Although the AFA denies being racist, the group’s leader Matthew Flavel spoke at a 2018 event that celebrated the birthday of George Lincoln Rockwell, the founder of the American Nazi Party, and described the assembly as a “white man’s religion,” according to West Central Tribune.

“We in Asatru support strong, healthy white family relationships,” according to the AFA’s statement of ethics. “We want our children to grow up to be mothers and fathers to white children of their own.”

“We believe that those activities and behaviors supportive of the white family should be encouraged while those activities and behaviors destructive of the white family are to be discouraged.”

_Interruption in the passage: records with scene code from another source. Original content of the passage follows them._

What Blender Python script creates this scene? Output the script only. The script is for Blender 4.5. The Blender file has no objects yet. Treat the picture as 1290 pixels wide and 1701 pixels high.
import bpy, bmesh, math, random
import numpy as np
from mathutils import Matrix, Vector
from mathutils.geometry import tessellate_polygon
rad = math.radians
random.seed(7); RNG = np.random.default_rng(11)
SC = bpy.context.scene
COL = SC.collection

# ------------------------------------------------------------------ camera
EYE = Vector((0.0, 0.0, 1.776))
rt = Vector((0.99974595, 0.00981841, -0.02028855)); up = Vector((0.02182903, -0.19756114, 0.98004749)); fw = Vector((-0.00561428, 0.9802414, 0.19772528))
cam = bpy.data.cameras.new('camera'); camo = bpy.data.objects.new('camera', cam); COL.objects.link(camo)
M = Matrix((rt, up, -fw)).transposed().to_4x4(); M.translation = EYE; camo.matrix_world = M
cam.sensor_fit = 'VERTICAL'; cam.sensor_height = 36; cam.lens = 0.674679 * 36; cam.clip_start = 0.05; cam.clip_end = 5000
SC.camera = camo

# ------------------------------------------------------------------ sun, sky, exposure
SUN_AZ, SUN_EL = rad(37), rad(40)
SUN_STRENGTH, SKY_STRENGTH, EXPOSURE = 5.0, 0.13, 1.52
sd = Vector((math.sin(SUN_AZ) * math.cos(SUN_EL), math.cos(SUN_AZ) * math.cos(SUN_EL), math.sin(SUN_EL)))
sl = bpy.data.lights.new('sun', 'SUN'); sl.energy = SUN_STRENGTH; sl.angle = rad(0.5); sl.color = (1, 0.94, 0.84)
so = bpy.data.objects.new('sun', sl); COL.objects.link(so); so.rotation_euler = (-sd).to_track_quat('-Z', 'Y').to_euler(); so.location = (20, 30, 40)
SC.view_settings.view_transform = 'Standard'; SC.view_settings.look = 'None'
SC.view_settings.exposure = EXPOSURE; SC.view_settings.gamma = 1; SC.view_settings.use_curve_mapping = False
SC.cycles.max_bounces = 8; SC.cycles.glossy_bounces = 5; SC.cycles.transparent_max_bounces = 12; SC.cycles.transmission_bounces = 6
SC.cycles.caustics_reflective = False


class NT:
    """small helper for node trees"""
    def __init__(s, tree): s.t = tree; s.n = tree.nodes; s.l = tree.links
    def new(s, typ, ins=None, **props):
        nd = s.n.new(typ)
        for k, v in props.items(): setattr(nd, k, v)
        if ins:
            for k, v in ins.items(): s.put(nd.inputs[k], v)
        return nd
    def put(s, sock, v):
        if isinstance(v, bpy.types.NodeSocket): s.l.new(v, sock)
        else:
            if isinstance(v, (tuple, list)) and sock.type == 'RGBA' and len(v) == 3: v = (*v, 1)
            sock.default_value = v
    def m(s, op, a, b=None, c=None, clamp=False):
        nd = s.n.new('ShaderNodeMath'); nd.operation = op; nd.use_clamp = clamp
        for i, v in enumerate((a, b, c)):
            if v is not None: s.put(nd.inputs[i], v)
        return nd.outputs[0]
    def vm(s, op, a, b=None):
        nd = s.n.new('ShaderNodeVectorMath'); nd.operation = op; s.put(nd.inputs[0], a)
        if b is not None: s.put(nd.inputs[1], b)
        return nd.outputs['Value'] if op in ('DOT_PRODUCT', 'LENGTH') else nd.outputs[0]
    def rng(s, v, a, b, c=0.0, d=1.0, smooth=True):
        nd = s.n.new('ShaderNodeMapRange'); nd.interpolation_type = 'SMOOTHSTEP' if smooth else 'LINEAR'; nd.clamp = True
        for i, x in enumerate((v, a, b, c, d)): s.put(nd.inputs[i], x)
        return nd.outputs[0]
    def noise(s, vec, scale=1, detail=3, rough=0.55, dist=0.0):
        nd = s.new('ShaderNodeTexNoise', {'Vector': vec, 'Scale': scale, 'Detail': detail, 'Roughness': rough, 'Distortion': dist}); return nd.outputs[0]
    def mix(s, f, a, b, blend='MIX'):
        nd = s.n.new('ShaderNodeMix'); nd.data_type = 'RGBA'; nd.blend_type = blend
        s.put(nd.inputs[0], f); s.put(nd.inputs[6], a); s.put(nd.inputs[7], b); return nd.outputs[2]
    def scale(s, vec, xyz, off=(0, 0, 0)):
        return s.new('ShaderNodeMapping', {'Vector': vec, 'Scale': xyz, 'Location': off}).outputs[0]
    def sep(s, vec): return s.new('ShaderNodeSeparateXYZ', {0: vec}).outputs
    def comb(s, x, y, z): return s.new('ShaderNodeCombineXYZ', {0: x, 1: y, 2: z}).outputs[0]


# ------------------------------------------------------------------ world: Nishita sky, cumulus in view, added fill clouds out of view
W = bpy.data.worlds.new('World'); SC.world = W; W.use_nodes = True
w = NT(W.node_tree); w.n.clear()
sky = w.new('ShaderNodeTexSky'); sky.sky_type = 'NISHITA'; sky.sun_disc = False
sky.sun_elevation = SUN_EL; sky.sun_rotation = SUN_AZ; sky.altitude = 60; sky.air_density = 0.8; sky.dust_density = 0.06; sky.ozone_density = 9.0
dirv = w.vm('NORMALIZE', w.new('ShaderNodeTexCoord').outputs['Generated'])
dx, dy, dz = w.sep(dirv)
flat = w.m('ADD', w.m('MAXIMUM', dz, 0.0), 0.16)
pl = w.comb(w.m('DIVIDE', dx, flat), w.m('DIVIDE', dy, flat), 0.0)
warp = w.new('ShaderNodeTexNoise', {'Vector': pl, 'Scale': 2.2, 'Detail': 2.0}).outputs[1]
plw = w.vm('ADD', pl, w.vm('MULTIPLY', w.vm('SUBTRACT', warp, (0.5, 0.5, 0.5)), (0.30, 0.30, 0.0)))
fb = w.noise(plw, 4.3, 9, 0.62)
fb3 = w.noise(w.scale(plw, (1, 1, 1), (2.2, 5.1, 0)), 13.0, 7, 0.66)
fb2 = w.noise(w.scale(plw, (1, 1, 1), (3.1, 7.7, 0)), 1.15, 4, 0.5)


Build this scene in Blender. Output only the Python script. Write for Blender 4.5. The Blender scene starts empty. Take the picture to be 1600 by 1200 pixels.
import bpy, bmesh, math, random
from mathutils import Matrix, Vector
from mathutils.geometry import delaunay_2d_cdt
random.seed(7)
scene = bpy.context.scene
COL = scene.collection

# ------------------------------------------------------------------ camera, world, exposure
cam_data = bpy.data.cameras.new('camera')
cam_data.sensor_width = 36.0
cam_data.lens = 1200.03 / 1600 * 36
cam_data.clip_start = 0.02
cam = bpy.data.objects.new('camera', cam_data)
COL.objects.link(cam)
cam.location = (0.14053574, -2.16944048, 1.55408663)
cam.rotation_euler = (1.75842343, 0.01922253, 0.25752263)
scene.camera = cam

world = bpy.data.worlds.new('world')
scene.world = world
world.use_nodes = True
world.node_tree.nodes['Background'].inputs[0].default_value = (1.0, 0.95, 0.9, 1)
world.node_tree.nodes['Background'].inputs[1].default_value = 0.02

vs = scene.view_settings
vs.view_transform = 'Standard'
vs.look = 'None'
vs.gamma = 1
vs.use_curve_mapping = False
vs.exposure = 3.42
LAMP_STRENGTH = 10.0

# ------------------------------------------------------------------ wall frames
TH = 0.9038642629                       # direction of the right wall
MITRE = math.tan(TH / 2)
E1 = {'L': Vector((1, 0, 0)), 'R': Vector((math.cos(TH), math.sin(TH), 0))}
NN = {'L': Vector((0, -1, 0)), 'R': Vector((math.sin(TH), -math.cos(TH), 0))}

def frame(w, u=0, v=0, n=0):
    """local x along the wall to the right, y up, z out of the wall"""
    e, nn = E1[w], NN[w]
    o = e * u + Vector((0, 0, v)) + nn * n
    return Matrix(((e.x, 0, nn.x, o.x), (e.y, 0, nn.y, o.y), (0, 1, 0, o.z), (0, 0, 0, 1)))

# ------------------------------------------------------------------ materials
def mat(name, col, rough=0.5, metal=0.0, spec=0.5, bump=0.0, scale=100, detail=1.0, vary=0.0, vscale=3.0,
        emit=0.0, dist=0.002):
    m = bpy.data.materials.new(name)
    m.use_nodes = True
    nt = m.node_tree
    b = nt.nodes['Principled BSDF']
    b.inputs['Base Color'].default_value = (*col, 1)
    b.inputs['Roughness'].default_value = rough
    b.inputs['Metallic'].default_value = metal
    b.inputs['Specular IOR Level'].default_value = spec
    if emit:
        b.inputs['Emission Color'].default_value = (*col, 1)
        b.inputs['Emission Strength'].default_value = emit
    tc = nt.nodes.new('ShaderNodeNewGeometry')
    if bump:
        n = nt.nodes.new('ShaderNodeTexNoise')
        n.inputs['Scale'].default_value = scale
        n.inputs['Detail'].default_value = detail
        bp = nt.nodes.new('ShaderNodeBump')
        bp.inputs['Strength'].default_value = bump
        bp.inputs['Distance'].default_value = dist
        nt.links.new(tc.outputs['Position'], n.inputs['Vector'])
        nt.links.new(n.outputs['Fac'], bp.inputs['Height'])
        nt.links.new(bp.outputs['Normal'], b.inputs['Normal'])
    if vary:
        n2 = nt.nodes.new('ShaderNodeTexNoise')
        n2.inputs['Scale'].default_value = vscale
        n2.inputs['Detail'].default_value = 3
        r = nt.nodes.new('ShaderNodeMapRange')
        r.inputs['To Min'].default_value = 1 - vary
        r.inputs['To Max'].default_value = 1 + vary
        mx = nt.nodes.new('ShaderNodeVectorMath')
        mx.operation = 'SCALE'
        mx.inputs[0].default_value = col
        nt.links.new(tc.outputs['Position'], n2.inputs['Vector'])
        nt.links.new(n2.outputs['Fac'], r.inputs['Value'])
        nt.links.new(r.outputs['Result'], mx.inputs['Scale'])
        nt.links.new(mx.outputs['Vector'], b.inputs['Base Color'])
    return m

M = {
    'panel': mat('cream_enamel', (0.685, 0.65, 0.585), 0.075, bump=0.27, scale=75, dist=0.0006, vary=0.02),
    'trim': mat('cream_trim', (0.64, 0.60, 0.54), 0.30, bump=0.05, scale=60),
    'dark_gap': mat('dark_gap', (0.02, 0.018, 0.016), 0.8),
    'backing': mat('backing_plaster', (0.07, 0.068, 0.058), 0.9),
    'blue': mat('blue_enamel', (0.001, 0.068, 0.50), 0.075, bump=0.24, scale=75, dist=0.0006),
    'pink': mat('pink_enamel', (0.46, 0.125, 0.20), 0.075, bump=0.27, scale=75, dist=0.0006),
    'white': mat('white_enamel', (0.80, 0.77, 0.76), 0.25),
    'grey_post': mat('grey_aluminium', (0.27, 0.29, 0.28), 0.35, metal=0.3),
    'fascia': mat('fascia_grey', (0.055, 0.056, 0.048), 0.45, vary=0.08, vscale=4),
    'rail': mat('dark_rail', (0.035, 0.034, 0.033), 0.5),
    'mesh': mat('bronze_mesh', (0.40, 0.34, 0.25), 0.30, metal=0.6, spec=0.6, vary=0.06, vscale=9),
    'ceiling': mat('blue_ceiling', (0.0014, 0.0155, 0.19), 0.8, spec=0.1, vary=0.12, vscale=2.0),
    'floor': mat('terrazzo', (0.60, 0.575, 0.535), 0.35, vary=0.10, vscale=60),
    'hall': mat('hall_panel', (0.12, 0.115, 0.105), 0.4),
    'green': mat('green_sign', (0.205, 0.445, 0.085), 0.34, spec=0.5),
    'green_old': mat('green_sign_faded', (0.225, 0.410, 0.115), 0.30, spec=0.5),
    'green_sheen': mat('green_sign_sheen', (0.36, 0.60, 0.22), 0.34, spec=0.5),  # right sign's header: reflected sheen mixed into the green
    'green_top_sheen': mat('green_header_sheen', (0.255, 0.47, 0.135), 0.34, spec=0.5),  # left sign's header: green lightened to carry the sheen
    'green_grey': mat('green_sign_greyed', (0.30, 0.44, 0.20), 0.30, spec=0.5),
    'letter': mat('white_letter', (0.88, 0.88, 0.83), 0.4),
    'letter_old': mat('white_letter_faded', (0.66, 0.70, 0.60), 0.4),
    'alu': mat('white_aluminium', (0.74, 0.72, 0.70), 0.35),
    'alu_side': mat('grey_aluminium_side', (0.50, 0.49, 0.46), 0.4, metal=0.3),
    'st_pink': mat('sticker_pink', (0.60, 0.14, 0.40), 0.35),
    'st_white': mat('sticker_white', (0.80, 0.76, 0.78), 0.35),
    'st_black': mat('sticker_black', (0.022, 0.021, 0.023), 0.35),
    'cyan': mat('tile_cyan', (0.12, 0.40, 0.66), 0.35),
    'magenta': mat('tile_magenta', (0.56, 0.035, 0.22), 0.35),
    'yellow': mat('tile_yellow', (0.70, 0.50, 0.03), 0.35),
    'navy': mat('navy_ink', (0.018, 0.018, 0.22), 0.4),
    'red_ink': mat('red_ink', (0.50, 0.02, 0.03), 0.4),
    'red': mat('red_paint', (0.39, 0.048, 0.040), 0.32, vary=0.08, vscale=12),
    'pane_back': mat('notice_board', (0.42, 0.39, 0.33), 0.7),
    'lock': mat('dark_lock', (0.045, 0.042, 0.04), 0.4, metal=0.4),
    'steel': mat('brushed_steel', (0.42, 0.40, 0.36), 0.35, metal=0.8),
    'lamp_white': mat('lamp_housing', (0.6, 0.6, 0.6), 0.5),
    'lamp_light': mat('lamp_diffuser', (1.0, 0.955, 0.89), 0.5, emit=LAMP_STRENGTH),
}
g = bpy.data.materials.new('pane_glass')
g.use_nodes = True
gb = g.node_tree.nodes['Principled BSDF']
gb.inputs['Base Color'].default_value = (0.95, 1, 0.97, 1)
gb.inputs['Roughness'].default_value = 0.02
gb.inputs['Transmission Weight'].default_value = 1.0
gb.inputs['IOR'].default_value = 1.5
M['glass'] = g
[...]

The vote was made online, with video cameras turned off so that council members’ faces could not be seen. The council members refused requests by the online audience to reveal whether they voted for or against the permit. One person voted against it.

Murdock Mayor Craig Kavanagh emphasized before the vote that council members had to consider the matter as a zoning issue and not one based on their personal feelings about the group. He also affirmed that the town’s leaders “condemn racism in all forms.”

“There are certain constitutional protections that apply to religions,” Wilcox said, according to Star Tribune. “I haven’t seen any evidence sufficient to overcome the presumption that they are a religion, whether you agree with it or not.”

AFA’s board member Allen Turnage previously told a town hall crowd in Murdock that the group would not admit a black person “because they’re not of northern European descent,” according to the Associated Press. He also said the AFA has about 500 members nationwide, and roughly 20 or so in and around Minnesota.

“A hundred thousand years from now, I want there to be blond hair and blue eyes,” Turnage said. “I don’t have to be a German shepherd supremacist to want there to be German shepherds.”